Ready, aye ready
That’s a silly looking photo of Rick Hillier in my morning paper. The former Chief of Defence Staff appears to be standing atop the stone plinth outside the TD branch at King and Bay promoting the bank he just joined.
At this rate, TD CEO Ed Clark, another escapee from Ottawa who had previously retained former politician and ambassador Frank McKenna, will soon alter the entire culture at TD Bank. Clark’s performance is rightly praised but his predecessors did well, too, even those for whom Ottawa was a place you only visited every ten years when the Bank Act was being revised.

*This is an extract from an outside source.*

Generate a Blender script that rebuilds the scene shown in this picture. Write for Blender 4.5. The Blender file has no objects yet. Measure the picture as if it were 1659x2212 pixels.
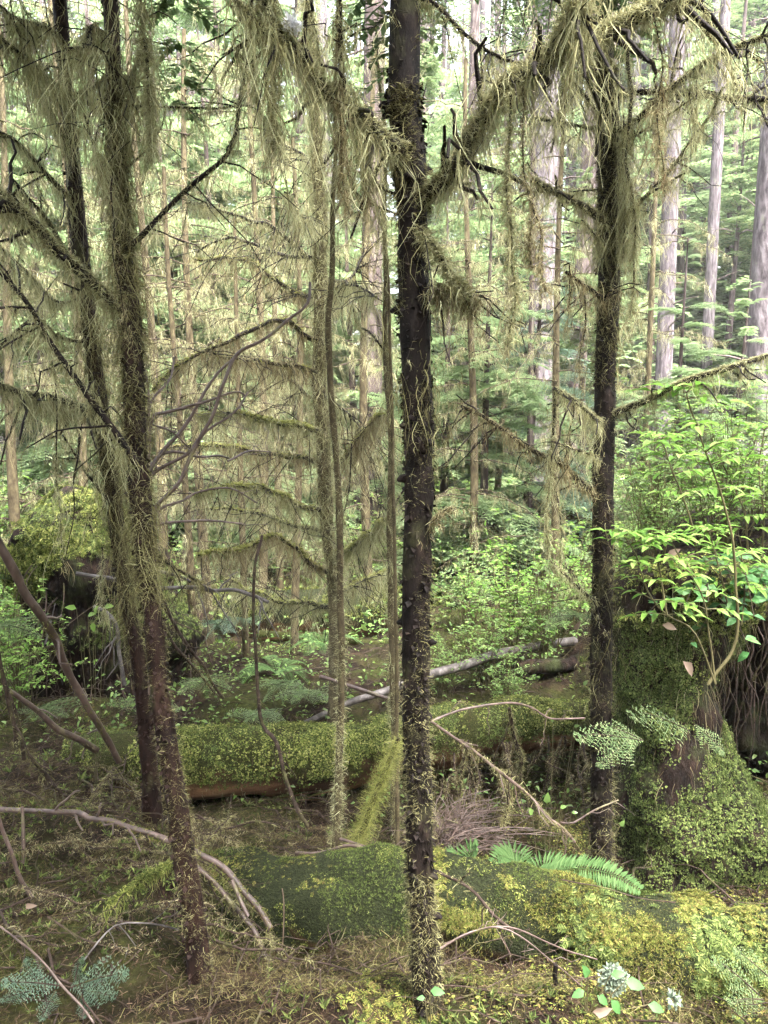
import bpy, math, random
import numpy as np
from mathutils import Vector

# ------------------------------------------------------------------ camera, sky, sun, exposure
SC = bpy.context.scene
COL = SC.collection
CAM_H, PITCH = 1.55, math.radians(7.3)
TY = math.tan(math.radians(69.4 / 2)); TX = TY * 0.75
cam = bpy.data.cameras.new("camera"); camo = bpy.data.objects.new("camera", cam); COL.objects.link(camo)
camo.location = (0, 0, CAM_H); camo.rotation_euler = (math.pi / 2 - PITCH, 0, 0)
cam.sensor_fit = 'VERTICAL'; cam.sensor_height = 36; cam.lens = 18 / TY
cam.clip_start = 0.02; cam.clip_end = 600
SC.camera = camo
SUN_EL, SUN_AZ = math.radians(66), math.radians(150)      # azimuth from +Y (ahead) towards +X
w = bpy.data.worlds.new("World"); SC.world = w; w.use_nodes = True
nt = w.node_tree; bgn = nt.nodes["Background"]
sky = nt.nodes.new("ShaderNodeTexSky"); sky.sky_type = 'NISHITA'; sky.sun_disc = False
sky.sun_elevation = SUN_EL; sky.sun_rotation = SUN_AZ
sky.air_density = 1.0; sky.dust_density = 6.0; sky.ozone_density = 0.6
hs = nt.nodes.new('ShaderNodeHueSaturation'); hs.inputs['Saturation'].default_value = .45          # overcast: greyer than a clear sky
nt.links.new(sky.outputs[0], hs.inputs['Color']); nt.links.new(hs.outputs[0], bgn.inputs[0]); bgn.inputs[1].default_value = 0.15
sl = bpy.data.lights.new("sun", 'SUN'); sl.energy = 2.6; sl.angle = math.radians(25); sl.color = (1, .97, .95)
so = bpy.data.objects.new("sun", sl); COL.objects.link(so)
sd = Vector((math.sin(SUN_AZ) * math.cos(SUN_EL), math.cos(SUN_AZ) * math.cos(SUN_EL), math.sin(SUN_EL)))
so.rotation_euler = sd.to_track_quat('Z', 'Y').to_euler(); so.location = (0, 0, 30)
SC.view_settings.view_transform = 'Standard'; SC.view_settings.look = 'None'
SC.view_settings.exposure = 4.1; SC.view_settings.gamma = 1
SC.cycles.max_bounces = 8; SC.cycles.diffuse_bounces = 4; SC.cycles.transmission_bounces = 6
SC.cycles.use_denoising = True
rng = np.random.default_rng(7)
PI = math.pi

# ------------------------------------------------------------------ helpers
_f = np.array([0, math.cos(PITCH), -math.sin(PITCH)]); _u = np.array([0, math.sin(PITCH), math.cos(PITCH)])
def W(u, v, Y):                       # a point seen at (u, v) of a 1659 x 2212 view, Y metres ahead
    d = _f + np.array([1., 0, 0]) * ((u - 829.5) / 829.5 * TX) + _u * ((1106 - v) / 1106 * TY)
    return np.array([0, 0, CAM_H]) + d * (Y / d[1])
def px(n, Y): return n * Y * 2 * TX / 1659          # size of n pixels at Y
def nrm(a):
    return a / np.maximum(np.linalg.norm(a, axis=-1, keepdims=True), 1e-9)
def _hash(ix, iy, iz, s):
    h = (ix * 374761393 + iy * 668265263 + iz * 2147483647 + s * 974711) & 0xffffffff
    h = ((h ^ (h >> 13)) * 1274126177) & 0xffffffff
    return ((h ^ (h >> 16)) & 0xffff) / 65535.0
def vnoise(p, s=0):
    p = np.asarray(p, float); i = np.floor(p).astype(np.int64); f = p - i; f = f * f * (3 - 2 * f)
    r = 0
    for dx in (0, 1):
        for dy in (0, 1):
            for dz in (0, 1):
                wt = (f[..., 0] if dx else 1 - f[..., 0]) * (f[..., 1] if dy else 1 - f[..., 1]) * (f[..., 2] if dz else 1 - f[..., 2])
                r = r + wt * _hash(i[..., 0] + dx, i[..., 1] + dy, i[..., 2] + dz, s)
    return r * 2 - 1
def fbm(p, o=3, s=0):
    p = np.asarray(p, float); r = 0; a = 1
    for k in range(o):
        r = r + a * vnoise(p, s + k); p = p * 2.03 + 5.1; a *= .5
    return r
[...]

And that’s an even sillier quote attributed to Hillier who reportedly told a group of bankers, “If you guys fail in your succession plans, you can always hire from the competition. I can’t hire from the Taliban.” Ed Clark praised the comment because he said it captured the importance of leadership development. To me, the statement demeans the men and women we have put in harm’s way. Compared to the potential of dying in Afghanistan, worrying about corporate succession is a paltry past-time.
I was bothered a few months back by the fact that Hillier resigned his job as Canada’s top soldier when he was only in his early 50s. Did he have nothing else to give our armed forces who need strong leadership as much as modern weaponry? The answer why he stepped down may now becoming clear: he wanted to take his remaining productive years and make some real money.
What the country does not need is another high-paid door-opener at a chartered bank.